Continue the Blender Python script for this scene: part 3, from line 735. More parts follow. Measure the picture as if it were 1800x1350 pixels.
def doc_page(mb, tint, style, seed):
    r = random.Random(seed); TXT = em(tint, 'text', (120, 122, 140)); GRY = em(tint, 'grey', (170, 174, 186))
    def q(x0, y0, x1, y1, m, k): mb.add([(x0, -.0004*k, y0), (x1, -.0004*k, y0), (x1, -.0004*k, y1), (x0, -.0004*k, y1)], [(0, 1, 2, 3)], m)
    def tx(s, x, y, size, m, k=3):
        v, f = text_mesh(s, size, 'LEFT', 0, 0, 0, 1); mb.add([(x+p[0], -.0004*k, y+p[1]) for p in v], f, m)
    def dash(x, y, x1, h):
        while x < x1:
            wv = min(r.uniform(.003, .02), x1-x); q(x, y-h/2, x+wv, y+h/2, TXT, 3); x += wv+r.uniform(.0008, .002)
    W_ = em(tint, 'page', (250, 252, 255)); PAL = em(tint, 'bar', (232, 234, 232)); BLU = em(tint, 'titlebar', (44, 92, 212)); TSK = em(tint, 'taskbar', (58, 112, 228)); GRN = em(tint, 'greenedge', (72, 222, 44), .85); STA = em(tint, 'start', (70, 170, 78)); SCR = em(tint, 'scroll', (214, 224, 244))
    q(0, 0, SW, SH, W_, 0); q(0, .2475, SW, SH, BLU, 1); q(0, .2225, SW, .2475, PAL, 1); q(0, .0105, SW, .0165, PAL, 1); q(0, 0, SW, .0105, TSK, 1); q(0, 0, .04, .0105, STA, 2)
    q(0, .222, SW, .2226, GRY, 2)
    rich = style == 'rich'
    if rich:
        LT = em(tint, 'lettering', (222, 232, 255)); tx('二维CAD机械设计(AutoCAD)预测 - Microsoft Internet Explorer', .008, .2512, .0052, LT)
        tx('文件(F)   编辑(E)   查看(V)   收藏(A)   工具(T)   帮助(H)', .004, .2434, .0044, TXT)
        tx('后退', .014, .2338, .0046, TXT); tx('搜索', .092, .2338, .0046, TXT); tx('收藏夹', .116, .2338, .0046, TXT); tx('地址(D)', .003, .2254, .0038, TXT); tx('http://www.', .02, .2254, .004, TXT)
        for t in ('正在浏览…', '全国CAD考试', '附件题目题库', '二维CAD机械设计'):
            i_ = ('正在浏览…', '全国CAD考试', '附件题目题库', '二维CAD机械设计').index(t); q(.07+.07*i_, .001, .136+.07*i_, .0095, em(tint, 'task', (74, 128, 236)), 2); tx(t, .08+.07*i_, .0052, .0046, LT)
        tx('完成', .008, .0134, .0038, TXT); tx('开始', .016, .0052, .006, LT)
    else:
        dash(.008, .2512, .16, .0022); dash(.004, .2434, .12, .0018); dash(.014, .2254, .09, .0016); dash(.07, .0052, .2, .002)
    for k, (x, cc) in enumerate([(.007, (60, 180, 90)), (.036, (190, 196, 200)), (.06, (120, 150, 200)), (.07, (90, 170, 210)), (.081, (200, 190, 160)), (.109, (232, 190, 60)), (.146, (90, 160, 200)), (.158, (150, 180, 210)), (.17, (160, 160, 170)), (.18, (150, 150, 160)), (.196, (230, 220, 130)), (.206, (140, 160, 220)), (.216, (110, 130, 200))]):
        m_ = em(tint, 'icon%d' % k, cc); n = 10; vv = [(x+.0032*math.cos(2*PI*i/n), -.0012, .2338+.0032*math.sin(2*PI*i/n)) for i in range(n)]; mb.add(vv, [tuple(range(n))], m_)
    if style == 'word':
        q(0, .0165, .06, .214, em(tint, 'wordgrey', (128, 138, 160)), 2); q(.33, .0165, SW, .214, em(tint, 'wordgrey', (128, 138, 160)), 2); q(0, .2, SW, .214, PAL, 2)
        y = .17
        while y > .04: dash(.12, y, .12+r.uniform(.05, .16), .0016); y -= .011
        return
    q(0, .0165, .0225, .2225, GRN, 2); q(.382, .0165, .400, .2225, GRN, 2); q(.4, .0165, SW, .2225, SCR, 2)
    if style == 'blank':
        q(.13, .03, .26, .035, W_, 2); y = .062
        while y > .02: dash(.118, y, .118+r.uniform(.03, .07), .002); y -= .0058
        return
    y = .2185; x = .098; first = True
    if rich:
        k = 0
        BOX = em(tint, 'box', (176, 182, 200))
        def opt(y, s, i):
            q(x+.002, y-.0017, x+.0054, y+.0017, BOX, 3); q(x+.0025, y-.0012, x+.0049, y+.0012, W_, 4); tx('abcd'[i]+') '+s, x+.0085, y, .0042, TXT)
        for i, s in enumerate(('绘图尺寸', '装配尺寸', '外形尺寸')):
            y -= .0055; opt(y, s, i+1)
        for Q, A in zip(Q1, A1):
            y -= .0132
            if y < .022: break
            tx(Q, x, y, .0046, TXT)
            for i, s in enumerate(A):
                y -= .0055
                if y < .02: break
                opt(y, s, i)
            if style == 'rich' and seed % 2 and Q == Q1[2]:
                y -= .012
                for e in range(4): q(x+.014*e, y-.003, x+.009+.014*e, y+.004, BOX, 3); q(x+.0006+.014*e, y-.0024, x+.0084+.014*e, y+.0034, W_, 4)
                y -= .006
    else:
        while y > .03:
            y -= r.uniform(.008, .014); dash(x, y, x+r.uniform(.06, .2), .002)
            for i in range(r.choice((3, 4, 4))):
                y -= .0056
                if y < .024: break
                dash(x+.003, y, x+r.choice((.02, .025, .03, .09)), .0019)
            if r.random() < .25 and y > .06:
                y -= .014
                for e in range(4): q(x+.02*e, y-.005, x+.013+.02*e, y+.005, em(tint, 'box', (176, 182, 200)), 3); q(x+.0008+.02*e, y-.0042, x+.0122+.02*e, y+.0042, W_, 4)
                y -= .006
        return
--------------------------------
Restate the data above exactly, keeping each word as it stands.

*Exercise answer*:
Continue the Blender Python script for this scene: part 3, from line 735. More parts follow. Measure the picture as if it were 1800x1350 pixels.
def doc_page(mb, tint, style, seed):
    r = random.Random(seed); TXT = em(tint, 'text', (120, 122, 140)); GRY = em(tint, 'grey', (170, 174, 186))
    def q(x0, y0, x1, y1, m, k): mb.add([(x0, -.0004*k, y0), (x1, -.0004*k, y0), (x1, -.0004*k, y1), (x0, -.0004*k, y1)], [(0, 1, 2, 3)], m)
    def tx(s, x, y, size, m, k=3):
        v, f = text_mesh(s, size, 'LEFT', 0, 0, 0, 1); mb.add([(x+p[0], -.0004*k, y+p[1]) for p in v], f, m)
    def dash(x, y, x1, h):
        while x < x1:
            wv = min(r.uniform(.003, .02), x1-x); q(x, y-h/2, x+wv, y+h/2, TXT, 3); x += wv+r.uniform(.0008, .002)
    W_ = em(tint, 'page', (250, 252, 255)); PAL = em(tint, 'bar', (232, 234, 232)); BLU = em(tint, 'titlebar', (44, 92, 212)); TSK = em(tint, 'taskbar', (58, 112, 228)); GRN = em(tint, 'greenedge', (72, 222, 44), .85); STA = em(tint, 'start', (70, 170, 78)); SCR = em(tint, 'scroll', (214, 224, 244))
    q(0, 0, SW, SH, W_, 0); q(0, .2475, SW, SH, BLU, 1); q(0, .2225, SW, .2475, PAL, 1); q(0, .0105, SW, .0165, PAL, 1); q(0, 0, SW, .0105, TSK, 1); q(0, 0, .04, .0105, STA, 2)
    q(0, .222, SW, .2226, GRY, 2)
    rich = style == 'rich'
    if rich:
        LT = em(tint, 'lettering', (222, 232, 255)); tx('二维CAD机械设计(AutoCAD)预测 - Microsoft Internet Explorer', .008, .2512, .0052, LT)
        tx('文件(F)   编辑(E)   查看(V)   收藏(A)   工具(T)   帮助(H)', .004, .2434, .0044, TXT)
        tx('后退', .014, .2338, .0046, TXT); tx('搜索', .092, .2338, .0046, TXT); tx('收藏夹', .116, .2338, .0046, TXT); tx('地址(D)', .003, .2254, .0038, TXT); tx('http://www.', .02, .2254, .004, TXT)
        for t in ('正在浏览…', '全国CAD考试', '附件题目题库', '二维CAD机械设计'):
            i_ = ('正在浏览…', '全国CAD考试', '附件题目题库', '二维CAD机械设计').index(t); q(.07+.07*i_, .001, .136+.07*i_, .0095, em(tint, 'task', (74, 128, 236)), 2); tx(t, .08+.07*i_, .0052, .0046, LT)
        tx('完成', .008, .0134, .0038, TXT); tx('开始', .016, .0052, .006, LT)
    else:
        dash(.008, .2512, .16, .0022); dash(.004, .2434, .12, .0018); dash(.014, .2254, .09, .0016); dash(.07, .0052, .2, .002)
    for k, (x, cc) in enumerate([(.007, (60, 180, 90)), (.036, (190, 196, 200)), (.06, (120, 150, 200)), (.07, (90, 170, 210)), (.081, (200, 190, 160)), (.109, (232, 190, 60)), (.146, (90, 160, 200)), (.158, (150, 180, 210)), (.17, (160, 160, 170)), (.18, (150, 150, 160)), (.196, (230, 220, 130)), (.206, (140, 160, 220)), (.216, (110, 130, 200))]):
        m_ = em(tint, 'icon%d' % k, cc); n = 10; vv = [(x+.0032*math.cos(2*PI*i/n), -.0012, .2338+.0032*math.sin(2*PI*i/n)) for i in range(n)]; mb.add(vv, [tuple(range(n))], m_)
    if style == 'word':
        q(0, .0165, .06, .214, em(tint, 'wordgrey', (128, 138, 160)), 2); q(.33, .0165, SW, .214, em(tint, 'wordgrey', (128, 138, 160)), 2); q(0, .2, SW, .214, PAL, 2)
        y = .17
        while y > .04: dash(.12, y, .12+r.uniform(.05, .16), .0016); y -= .011
        return
    q(0, .0165, .0225, .2225, GRN, 2); q(.382, .0165, .400, .2225, GRN, 2); q(.4, .0165, SW, .2225, SCR, 2)
    if style == 'blank':
        q(.13, .03, .26, .035, W_, 2); y = .062
        while y > .02: dash(.118, y, .118+r.uniform(.03, .07), .002); y -= .0058
        return
    y = .2185; x = .098; first = True
    if rich:
        k = 0
        BOX = em(tint, 'box', (176, 182, 200))
        def opt(y, s, i):
            q(x+.002, y-.0017, x+.0054, y+.0017, BOX, 3); q(x+.0025, y-.0012, x+.0049, y+.0012, W_, 4); tx('abcd'[i]+') '+s, x+.0085, y, .0042, TXT)
        for i, s in enumerate(('绘图尺寸', '装配尺寸', '外形尺寸')):
            y -= .0055; opt(y, s, i+1)
        for Q, A in zip(Q1, A1):
            y -= .0132
            if y < .022: break
            tx(Q, x, y, .0046, TXT)
            for i, s in enumerate(A):
                y -= .0055
                if y < .02: break
                opt(y, s, i)
            if style == 'rich' and seed % 2 and Q == Q1[2]:
                y -= .012
                for e in range(4): q(x+.014*e, y-.003, x+.009+.014*e, y+.004, BOX, 3); q(x+.0006+.014*e, y-.0024, x+.0084+.014*e, y+.0034, W_, 4)
                y -= .006
    else:
        while y > .03:
            y -= r.uniform(.008, .014); dash(x, y, x+r.uniform(.06, .2), .002)
            for i in range(r.choice((3, 4, 4))):
                y -= .0056
                if y < .024: break
                dash(x+.003, y, x+r.choice((.02, .025, .03, .09)), .0019)
            if r.random() < .25 and y > .06:
                y -= .014
                for e in range(4): q(x+.02*e, y-.005, x+.013+.02*e, y+.005, em(tint, 'box', (176, 182, 200)), 3); q(x+.0008+.02*e, y-.0042, x+.0122+.02*e, y+.0042, W_, 4)
                y -= .006
        return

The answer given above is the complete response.